An Oxford professor is coming to town to shatter your illusions.

Robin Dunbar, director of the Social and Evolutionary Neuroscience Research Group, will be at the James A. Little Theater at 7:30 p.m. Wednesday to explain: “Why the Internet won’t get you any more friends.”

Blame it on the neocortex, Dunbar says. That social layer of our brain, which developed about a quarter-million years ago and hasn’t changed a whole lot since, simply can’t handle more than about 150 friends total. His theory’s so famous that’s called the “Dunbar number.”

Perhaps not coincidentally, he’s said that’s about the size of villages many people lived in around that time. Boost your number of associates beyond that, and social bonds begin breaking down, according to online stories on his research.

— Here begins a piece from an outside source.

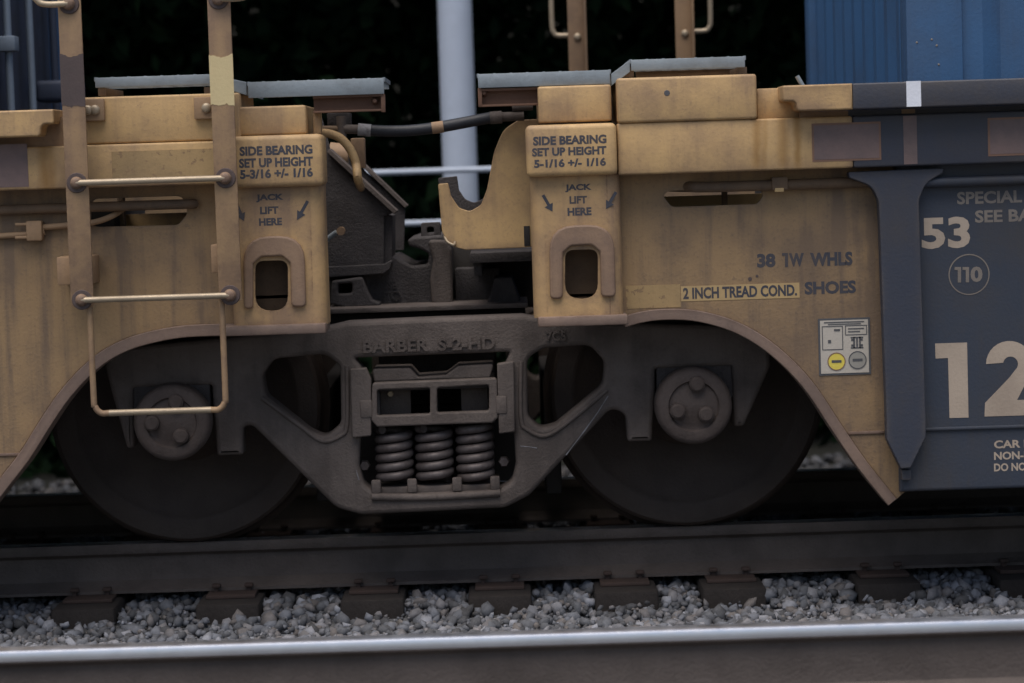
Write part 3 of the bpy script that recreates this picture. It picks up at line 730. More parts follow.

Can’t that number change? Depends on what you mean by a friend. According to a definition he gives in 2010 in an article about his book on the University of Oxford website, a friend, essentially, is someone who is likely to be willing to do you a favor: “people with whom you have a personalised relationship, one that is reciprocal and based around general obligations of trust and reciprocity.”

In other words, friends beyond those closest 150 — which seems like an extraordinary number of friends under my definition — probably won’t lend you money or go to your funeral.

Dunbar’s appearance in Santa Fe is free to the public and sponsored by the Santa Fe Institute.